Greg Mankiw, a Harvard University economics professor (OK, he’s the Chairman of the Department of Economics), has on his blog some hard numbers that show the increasing dependency of Americans on government. Here’s what he says [bold emphasis added; italic emphasis in the original]:
Because transfer payments are, in effect, the opposite of taxes, it makes sense to look not just at taxes paid, but at taxes paid minus transfers received. For 2009, the most recent year available, here are taxes less transfers as a percentage of market income (income that households earned from their work and savings):
- Bottom quintile: -301 percent
- Second quintile: -42 percent
- Middle quintile: -5 percent
- Fourth quintile: 10 percent
- Highest quintile: 22 percent
- Top one percent: 28 percent
The negative 301 percent means that a typical family in the bottom quintile receives about $3 in transfer payments for every dollar earned.
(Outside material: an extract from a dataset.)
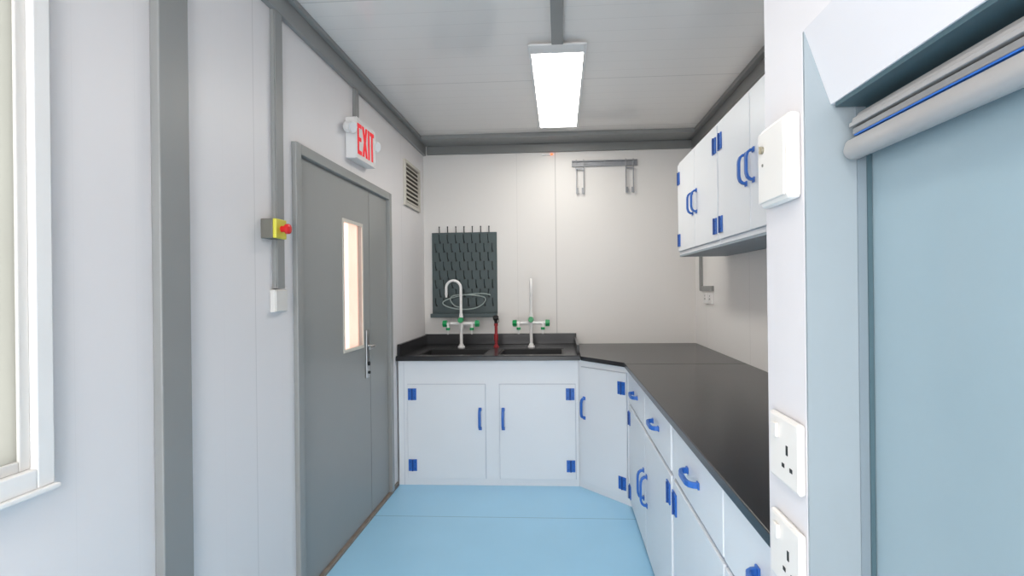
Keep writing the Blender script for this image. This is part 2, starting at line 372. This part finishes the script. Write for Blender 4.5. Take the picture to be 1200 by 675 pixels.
e=thing('eyewash_sprayer',(-0.54,4.27,zt),0,'slim red eyewash sprayer with black head between the taps','eyewash')
P('base',[('c',(0,0,0),(0,0,0.02),0.024,0.016)],M_redD,e,smooth=True)
P('body',[('c',(0,0,0.02),(0,0,0.20),0.012,0.013),('c',(0,0,0.06),(0,0,0.11),0.018),('c',(0,0,0.18),(0,0,0.20),0.017)],M_redD,e,smooth=True)
P('spray_head',[('c',(0,0,0.20),(0,-0.005,0.235),0.013,0.015),('c',(0,-0.005,0.235),(0,-0.02,0.255),0.022,0.024),('w',[(0.012,0,0.2),(0.024,0,0.215),(0.022,0,0.24)],0.007,0.005)],M_black,e,smooth=True)

# ---- pegboard
pb=thing('drying_rack',(-0.845,YB,H-0.25),0,'dark slate pegboard drying rack with tray on the rear wall','drying rack')
P('board',[('b',-0.29,0.29,-0.018,0,0.03,0.75)],M_peg,pb,0.003)
P('drip_tray',[('b',-0.288,0.288,-0.10,0,0.0,0.010),('b',-0.288,0.288,-0.105,-0.097,0.0,0.034),('b',-0.288,-0.280,-0.10,0,0.0,0.034),('b',0.280,0.288,-0.10,0,0.0,0.034)],M_peg,pb,0.002)
src=None
def peg(x,z,L=0.065):
    global src
    if src is None:
        src=P('peg',[('t',[(x,-0.016,z),(x,-0.045,z+0.016),(x,-0.058,z+0.036),(x,-0.063,z+L)],0.0036),('s',(x,-0.063,z+L),0.0052),('c',(x,-0.016,z),(x,-0.022,z),0.009)],M_pegd,pb,smooth=True)
        src_pos.append((x,z)); return
    o=src.copy(); o.parent=pb; o.location=src.location+Vector((x-src_pos[0][0],0,z-src_pos[0][1])); COL.objects.link(o)
src_pos=[]
for r in range(8):
    n=8 if r%2==0 else 7
    for i in range(n):
        x=(i-(n-1)/2)*0.072; peg(x,0.10+r*0.08)
for i in range(7):
    x=(i-3)*0.074
    P('top_peg',[('t',[(x,-0.012,0.74),(x,-0.016,0.78),(x,-0.018,0.80)],0.004),('s',(x,-0.018,0.80),0.006)],M_pegd,pb,smooth=True)
# hose
pts=[]
for i in range(90):
    t=i/89; an=2*math.pi*1.6*t+0.4
    wob=0.02*math.sin(an*1.7+0.6)
    pts.append((-0.83+(0.225-0.07*t+wob)*math.cos(an)+0.03*t, YB-0.100-0.012*t-0.004*math.sin(an*2), 1.335+(0.045+0.02*t)*math.sin(an+0.25)+0.015*math.cos(an*0.6)+0.008*math.sin(an*2.3)))
P('rubber_hose',[('t',pts,0.0055)],M_hose,None,smooth=True,label='loosely coiled grey rubber hose hanging on the drying rack',category='hose')

# ---- pilot light on rear wall
pl=thing('pilot_light',(-0.10,YB,2.615),0,'small white tube with glowing orange tip below the beam','pilot light')
P('tube',[('c',(-0.045,-0.012,0),(0.03,-0.012,0.0),0.008),('b',-0.01,0.01,-0.010,0,-0.006,0.006)],M_white,pl,smooth=True)
P('lamp_tip',[('c',(0.03,-0.012,0),(0.05,-0.012,0),0.009,0.006)],M_orange,pl,smooth=True,label='glowing orange tip')

# ---- rear wall bracket
br=thing('mounting_bracket',(0.40,YB,2.50),0,'galvanised steel mounting bracket with two slotted hanging arms','bracket')
P('rail',[('b',-0.285,0.285,-0.022,0,0.0,0.010),('b',-0.285,0.285,-0.022,0,0.042,0.052),('b',-0.285,0.285,-0.004,0,0.010,0.042),
   ]+[('b',x-0.004,x+0.004,-0.020,-0.004,0.010,0.042) for x in (-0.28,-0.14,0,0.14,0.28)],M_steelr,br,0.001)
for x in(-0.215,0.215):
    P('arm',[('b',x-0.036,x-0.028,-0.036,-0.022,-0.24,0.055),('b',x+0.028,x+0.036,-0.036,-0.022,-0.24,0.055),('b',x-0.028,x+0.028,-0.034,-0.026,-0.03,-0.015),('b',x-0.028,x-0.014,-0.033,-0.028,-0.24,-0.19),('b',x+0.014,x+0.028,-0.033,-0.028,-0.24,-0.19)],M_steelr,br,0.0008)

# ---- vent
v=thing('exhaust_vent',(XL,4.135,2.10),0,'beige louvred exhaust vent on the wall near the corner','vent')
P('frame',[('b',0,0.02,-0.215,-0.19,0,0.36),('b',0,0.02,0.19,0.215,0,0.36),('b',0,0.02,-0.19,0.19,0,0.025),('b',0,0.02,-0.19,0.19,0.335,0.36)],M_beige,v,0.002)
P('cavity',[('b',0.0005,0.002,-0.19,0.19,0.025,0.335)],M_vdark,v)
P('louvres',[('xz',[(0.003,0.04+i*0.034),(0.018,0.028+i*0.034),(0.019,0.031+i*0.034),(0.004,0.052+i*0.034)],-0.19,0.19) for i in range(9)],M_beige,v)

# ---- exit sign
ex=thing('exit_sign',(XL,3.0,2.195),0,'white illuminated exit sign with red letters and twin emergency lamps','exit sign')
P('housing',[('b',0,0.062,-0.15,0.15,0,0.235)],M_white,ex,0.006)
P('face_rim',[('b',0.062,0.067,-0.147,0.147,0.0,0.008),('b',0.062,0.067,-0.147,0.147,0.227,0.235),('b',0.062,0.067,-0.147,-0.139,0.008,0.227),('b',0.062,0.067,0.139,0.147,0.008,0.227)],M_white,ex,0.001)
zb0,zb1=0.030,0.205; q=0.022; x0_,x1_=0.062,0.065
sq=0.86
def LT(polys): P('letter',[('yz',[(y*sq,z) for y,z in pl],x0_,x1_) for pl in polys],M_exit,ex)
def R4(y0,y1,z0,z1): return [(y0,z0),(y1,z0),(y1,z1),(y0,z1)]
zm=(zb0+zb1)/2
LT([R4(-0.150,-0.150+q,zb0,zb1),R4(-0.150+q,-0.080,zb0,zb0+q),R4(-0.150+q,-0.080,zb1-q,zb1),R4(-0.150+q,-0.088,zm-q/2,zm+q/2)])
xa,xz_=-0.066,0.024; xm_=(xa+xz_)/2; g=0.027
LT([[(xa,zb0),(xa+g,zb0),(xm_,zm-0.030),(xz_-g,zb0),(xz_,zb0),(xm_+0.014,zm),(xz_,zb1),(xz_-g,zb1),(xm_,zm+0.030),(xa+g,zb1),(xa,zb1),(xm_-0.014,zm)]])
LT([R4(0.040,0.040+q,zb0,zb1)])
LT([[(0.078,zb1-q),(0.102,zb1-q),(0.102,zb0),(0.124,zb0),(0.124,zb1-q),(0.148,zb1-q),(0.148,zb1),(0.078,zb1)]])
for s,zc in ((-1,0.165),(1,0.15)):
    y=s*0.19
    hd_=P('emergency_lamp',[('b',0.01,0.04,min(s*0.15,y),max(s*0.15,y),zc-0.012,zc+0.012),('s',(0.035,y,zc),0.032,(0.9,0.9,1)),('c',(0.038,y,zc),(0.066,y-0.012,zc-0.008),0.029,0.034)],M_white,ex,smooth=True)
    P('lens',[('c',(0.066,y-0.012,zc-0.008),(0.071,y-0.014,zc-0.009),0.028)],M_lens,hd_,smooth=True)
ex.rotation_euler=(math.radians(1),0,0)
cd=thing('cable_conduit',(XL,2.98,2.44),0,'short grey cable conduit above the exit sign','conduit')
P('channel',[('b',0,0.018,-0.025,0.025,0,0.19)],M_trim,cd,0.002)
P('cover_lip',[('b',0.018,0.021,-0.022,0.022,0,0.19)],M_trim,cd,0.001)
cd=thing('cable_conduit',(XL,2.125,1.45),0,'tall grey cable conduit running down beside the door','conduit')
P('channel',[('b',0,0.018,-0.032,0.032,0,1.18)],M_trim,cd,0.002)
P('cover_lip',[('b',0.018,0.022,-0.028,0.028,0,1.18)],M_trim,cd,0.001)
sk=thing('wall_switch',(XL,2.12,1.35),0,'small plain white junction box below the conduit','junction box')
P('back_box',[('b',0,0.022,-0.048,0.048,0,0.096)],M_whiteP,sk,0.004)
P('cover_plate',[('b',0.022,0.027,-0.044,0.044,0.004,0.092)],M_whiteP,sk,0.002)
es=thing('emergency_stop_button',(XL,2.052,H+0.215),0,'red mushroom emergency stop on yellow and grey box','emergency stop')
P('back_box',[('b',0,0.050,-0.040,0.040,0,0.080)],M_greyp,es,0.003)
P('cover',[('b',0.050,0.066,-0.040,0.040,0,0.080)],M_yel,es,0.004,label='yellow cover')
P('button',[('c',(0.066,0,0.04),(0.086,0,0.04),0.013),('c',(0.086,0,0.04),(0.096,0,0.04),0.021,0.021),('s',(0.096,0,0.04),0.021,(0.4,1,1))],M_red,es,smooth=True,label='red mushroom button')

# ---- ceiling lights
cl=thing('ceiling_light',(0.0,3.40,ZC),0,'unseen LED panel added behind the camera as fill light','ceiling light')
P('housing',[('b',-0.150,0.150,-0.68,0.68,-0.018,0)],M_white,cl,0.002)
P('frame',[('b',-0.157,-0.141,-0.71,0.70,-0.026,-0.018),('b',0.141,0.157,-0.71,0.70,-0.026,-0.018),('b',-0.141,0.141,-0.71,-0.61,-0.026,-0.018),('b',-0.141,0.141,0.67,0.70,-0.026,-0.018)],M_white,cl,0.002)
P('diffuser',[('b',-0.141,0.141,-0.61,0.67,-0.024,-0.019)],M_light,cl)
fill_panel=thing('ceiling_light',(-0.45,-0.6,ZC),0,'unseen LED panel added behind the camera as fill light','ceiling light')  # extra panel added out of view to brighten the room
P('housing',[('b',-0.16,0.16,-0.70,0.70,-0.028,0)],M_white,fill_panel,0.002)
P('diffuser',[('b',-0.14,0.14,-0.66,0.66,-0.038,-0.0285)],M_light,fill_panel)

# ---- right wall conduit + sockets under wall cabinet
rc=thing('cable_conduit',(XR,4.31,1.40),0,'grey cable conduit turning towards sockets above the bench','conduit')
P('channel',[('b',-0.018,0,-0.02,0.02,0,0.62),('b',-0.018,0,-0.32,-0.02,0,0.04)],M_trim,rc,0.002)
P('cover_lip',[('b',-0.021,-0.018,-0.017,0.017,0.003,0.62)],M_trim,rc,0.001)
for y in (4.17,4.04):
    s_=thing('wall_socket',(XR,y,1.30),0,'small white socket below the grey conduit','socket',group='sockets above the bench')
    P('plate',[('b',-0.02,0,-0.043,0.043,0,0.086)],M_white,s_,0.004)
    P('socket_slots',[('b',-0.0206,-0.0198,-0.012,-0.006,0.03,0.045),('b',-0.0206,-0.0198,0.006,0.012,0.03,0.045),('b',-0.0206,-0.0198,-0.003,0.003,0.055,0.068)],M_gap,s_)

# ---- partition sockets
for z0,l in ((1.188,'white switched three-pin wall socket on partition'),(1.057,'white switched three-pin wall socket on partition')):
    s_=thing('wall_socket',(xp,0.664,z0),0,l,'socket',group='sockets on the partition')
    P('plate',[('b',-0.009,0,-0.043,0.043,0,0.086)],M_whiteP,s_,0.004)
    P('switch_rocker',[('b',-0.013,-0.009,0.012,0.026,0.056,0.074)],M_whiteP,s_,0.001)
    P('socket_slots',[('b',-0.0096,-0.0088,-0.014,-0.009,0.040,0.052),('b',-0.0096,-0.0088,-0.026,-0.019,0.022,0.027),('b',-0.0096,-0.0088,-0.004,0.003,0.022,0.027)],M_gap,s_)
# access box
ab=thing('access_control_box',(xp,0.668,H+0.103),0,'white plastic control box with key lock on partition','control box')
P('housing',[('b',-0.016,0,-0.045,0.045,0,0.105)],M_whiteP,ab,0.006)
P('cover',[('b',-0.019,-0.016,-0.038,0.04,0.006,0.099)],M_whiteP,ab,0.003)
P('key_lock',[('c',(-0.019,0.024,0.075),(-0.022,0.024,0.075),0.005),('b',-0.024,-0.022,0.0235,0.0245,0.070,0.080)],M_gold,ab,smooth=True)
P('indicator',[('c',(-0.019,0.024,0.055),(-0.020,0.024,0.055),0.002)],M_greyp,ab,smooth=True)
# roller shutter
rs=thing('roller_shutter',(0.338,0.12,H+0.131),0,'silver roller shutter housing with blue stripe above blue panel','roller shutter')
arc=[(0.013,0.033),(-0.008,0.033),(-0.010,0.031)]+[(-0.001+0.0115*math.cos(math.radians(t)),0.0215+0.0105*math.sin(math.radians(t))) for t in range(160,361,12)]+[(0.0125,0.024)]
P('bottom_roll',[('xz',arc,-0.45,0.485)],M_roll,rs,smooth=True)
P('guide',[('b',0.000,0.015,-0.45,0.475,0.033,0.036)],M_black,rs)
P('stripe',[('b',-0.006,0.015,-0.45,0.475,0.036,0.0375)],M_blue,rs)
P('slat',[('b',-0.007,0.016,-0.45,0.476,0.0375,0.044)],M_rolld,rs,0.0006)
P('guide',[('b',-0.001,0.015,-0.45,0.475,0.044,0.0465)],M_gap,rs)
P('top_roll',[('xz',[(-0.009,0.0465),(0.018,0.0465),(0.018,0.063),(0.001,0.063),(-0.001,0.058),(-0.005,0.057),(-0.006,0.052),(-0.009,0.051)],-0.45,0.48)],M_roll,rs,0.0008)

# ------------------------------------------------------------ world / camera
wd_=bpy.data.worlds.new('world'); S.world=wd_; wd_.use_nodes=True
bg=wd_.node_tree.nodes['Background']; bg.inputs[0].default_value=(1.0,0.985,0.975,1); bg.inputs[1].default_value=4.4
la=bpy.data.lights.new('rear_fill_light','POINT'); la.energy=38; la.shadow_soft_size=0.3; la.color=(1,0.98,0.965)  # soft fill added behind the camera, stands for no real fixture
lo_=bpy.data.objects.new('rear_fill_light',la); lo_.location=(-0.45,-0.7,1.5); COL.objects.link(lo_)

cam=bpy.data.cameras.new('camera'); co=bpy.data.objects.new('camera',cam); COL.objects.link(co)
cam.sensor_width=36; cam.lens=18.0; cam.shift_x=-23/1200; cam.clip_start=0.02
Mx=Matrix.Translation((0,0,H))@Matrix.Rotation(math.radians(3.18),4,'Z')@Matrix.Rotation(math.pi/2,4,'X')@Matrix.Rotation(math.radians(-0.66),4,'Z')
co.matrix_world=Mx
S.camera=co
The most surprising fact to me was that the effective tax rate is negative for the middle quintile. According to the CBO data, this number was +14 percent in 1979 (when the data begins) and remained positive through 2007. It was negative 0.5 percent in 2008, and negative 5 percent in 2009. That is, the middle class, having long been a net contributor to the funding of government, is now a net recipient of government largess.
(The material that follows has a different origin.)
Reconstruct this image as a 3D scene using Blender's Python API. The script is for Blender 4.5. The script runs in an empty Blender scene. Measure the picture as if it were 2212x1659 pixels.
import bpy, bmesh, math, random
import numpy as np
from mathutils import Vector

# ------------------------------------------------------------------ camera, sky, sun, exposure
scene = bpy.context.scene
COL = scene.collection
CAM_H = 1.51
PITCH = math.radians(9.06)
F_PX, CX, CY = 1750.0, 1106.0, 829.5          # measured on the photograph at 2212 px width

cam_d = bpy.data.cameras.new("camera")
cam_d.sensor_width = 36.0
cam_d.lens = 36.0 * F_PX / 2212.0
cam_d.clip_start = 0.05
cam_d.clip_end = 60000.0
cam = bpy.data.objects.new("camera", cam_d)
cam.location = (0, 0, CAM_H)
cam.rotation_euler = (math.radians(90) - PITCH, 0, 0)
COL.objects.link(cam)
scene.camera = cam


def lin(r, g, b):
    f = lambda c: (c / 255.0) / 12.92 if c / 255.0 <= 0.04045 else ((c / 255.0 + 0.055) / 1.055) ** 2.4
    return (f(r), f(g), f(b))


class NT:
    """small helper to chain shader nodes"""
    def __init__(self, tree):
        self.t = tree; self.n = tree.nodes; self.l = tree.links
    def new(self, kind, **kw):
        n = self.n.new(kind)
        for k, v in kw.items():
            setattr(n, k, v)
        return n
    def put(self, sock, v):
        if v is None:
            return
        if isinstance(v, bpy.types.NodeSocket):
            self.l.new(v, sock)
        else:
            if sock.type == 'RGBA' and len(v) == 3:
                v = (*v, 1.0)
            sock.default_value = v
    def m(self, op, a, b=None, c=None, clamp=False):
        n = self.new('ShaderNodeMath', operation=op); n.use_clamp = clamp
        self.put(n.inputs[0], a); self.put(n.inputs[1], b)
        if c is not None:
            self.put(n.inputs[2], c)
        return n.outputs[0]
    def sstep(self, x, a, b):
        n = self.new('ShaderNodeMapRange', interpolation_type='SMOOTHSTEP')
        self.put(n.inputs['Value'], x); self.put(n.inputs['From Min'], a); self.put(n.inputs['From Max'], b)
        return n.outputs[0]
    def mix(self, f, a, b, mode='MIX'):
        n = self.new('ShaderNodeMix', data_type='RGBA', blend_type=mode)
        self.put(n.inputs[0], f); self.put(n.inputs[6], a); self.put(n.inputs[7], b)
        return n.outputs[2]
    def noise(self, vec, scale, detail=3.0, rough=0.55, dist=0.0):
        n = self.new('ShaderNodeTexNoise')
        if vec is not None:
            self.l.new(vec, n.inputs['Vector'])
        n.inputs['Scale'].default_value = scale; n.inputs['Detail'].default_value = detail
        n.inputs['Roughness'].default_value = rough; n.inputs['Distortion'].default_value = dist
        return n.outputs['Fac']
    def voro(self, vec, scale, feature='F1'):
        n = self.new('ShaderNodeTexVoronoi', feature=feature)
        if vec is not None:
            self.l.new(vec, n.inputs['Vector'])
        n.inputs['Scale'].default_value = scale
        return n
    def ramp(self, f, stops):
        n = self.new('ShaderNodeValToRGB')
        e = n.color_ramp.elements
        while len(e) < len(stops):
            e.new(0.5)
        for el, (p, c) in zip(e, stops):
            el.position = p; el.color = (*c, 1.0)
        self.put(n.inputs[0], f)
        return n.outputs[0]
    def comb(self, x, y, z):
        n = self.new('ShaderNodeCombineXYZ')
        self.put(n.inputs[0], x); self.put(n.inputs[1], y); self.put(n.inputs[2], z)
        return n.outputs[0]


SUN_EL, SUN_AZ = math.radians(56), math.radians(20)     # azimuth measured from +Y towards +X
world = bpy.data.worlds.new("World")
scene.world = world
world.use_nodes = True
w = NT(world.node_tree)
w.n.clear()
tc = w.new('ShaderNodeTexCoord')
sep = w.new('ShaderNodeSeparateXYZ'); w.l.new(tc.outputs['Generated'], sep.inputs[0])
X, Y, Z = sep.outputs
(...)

The CBO report can be read here or here. The supplemental tables, which contain the Table 7 from which Mankiw made the calculations above, are here.
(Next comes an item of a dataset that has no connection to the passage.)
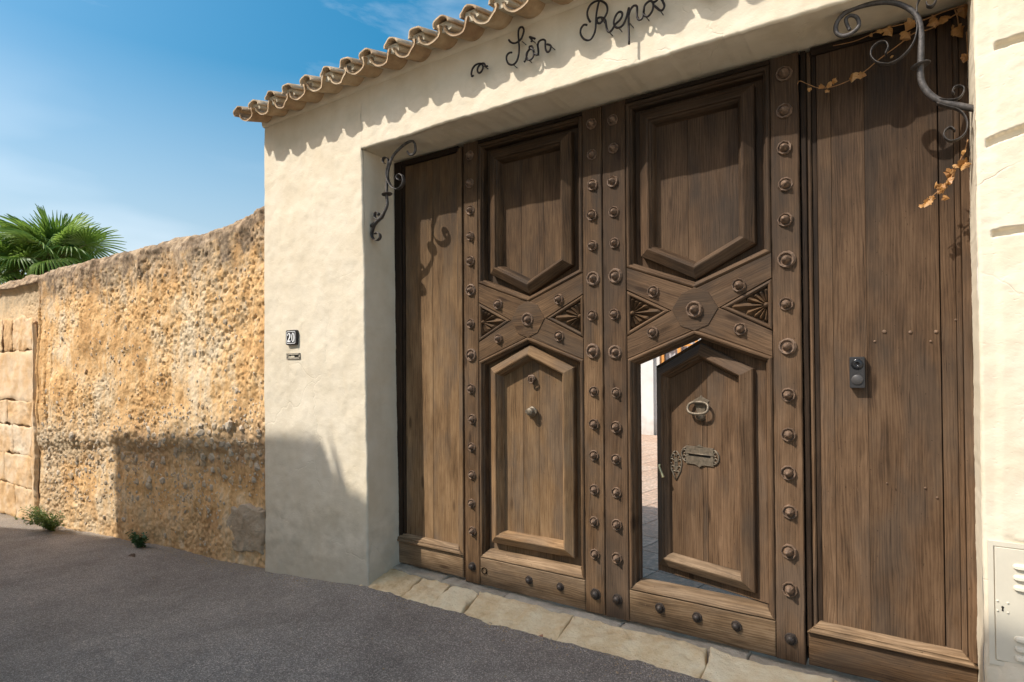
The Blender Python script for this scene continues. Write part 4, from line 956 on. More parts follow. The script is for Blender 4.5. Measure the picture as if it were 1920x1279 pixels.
def scroll(lbl, Xc, Zc, s):
    t = empty('iron_scroll', (Xc, -.03, Zc), lbl, 'ornament', 'small iron scrolls at the ends of the lettering')
    b = MB(); P = [(.055, -.030), (.072, -.034), (.078, -.010), (.066, .028), (.036, .050), (.0, .052), (-.03, .040), (-.045, .010), (-.03, -.02), (-.008, -.028), (.012, -.012), (.012, .016), (-.004, .034), (-.028, .044), (-.055, .036), (-.074, .008), (-.092, .006)]
    tube(b, spline([(Xc-s*x*.8, -.045, Zc+z*.8) for x, z in P], 4), .0068, 6); tube(b, [(Xc+s*.045*1, -.045, Zc+.012), (Xc+s*.045, .01, Zc+.012)], .004, 5); b.obj('scroll', IRON_L, t)
scroll('small iron scroll on the plaster left of the script', -2.385, 3.600, 1)
p = at(1330, 0, -.045); scroll('small iron scroll on the plaster right of the script', p[0]+.02, p[2]+.04, -1)

# ------------------------------------------------------------------ iron brackets
def br(parts, label, Yp, o, s):
    root = empty('iron_bracket', tuple(at(*parts['foot'], Yp)), label, 'bracket', 'wrought iron scroll brackets on the gate jambs')
    for nm, px, r, kw in parts['strokes']:
        b = MB(); tube(b, spline([at(o[0]+x/s, o[1]+y/s, Yp+dy) for x, y, dy in [(q if len(q) == 3 else q+(0,)) for q in px]], 5), r, 8, **kw); b.obj(nm, IRON, root)
    c = at(o[0]+parts['disc'][0]/s, o[1]+parts['disc'][1]/s, Yp); b = MB()
    rr_ = parts['disc'][2]; vs = []; K = 22
    for rad, z in ((.0, .006), (rr_*.9, .003), (rr_, 0), (rr_*.92, -.004), (0, -.004)):
        for k in range(K): a = 2*math.pi*k/K; vs.append((c[0]+rad*math.cos(a), c[1]+rad*math.sin(a), c[2]+z+.006*math.cos(a)))
    b.add(vs, [(j*K+k, j*K+(k+1) % K, (j+1)*K+(k+1) % K, (j+1)*K+k) for j in range(4) for k in range(K)]); b.obj('drip_disc', IRON, root)
    return root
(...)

I recognize that part of this change is attributable to temporary measures to deal with the deep recession. But it is noteworthy nonetheless, as other deep recessions, such as that in 1982, did not produce a similar policy response.
Again, I ask: what are we to make of the motives of the politicians that are doing this, knowing as these highly intelligent and rational human beings do, what the outcome is?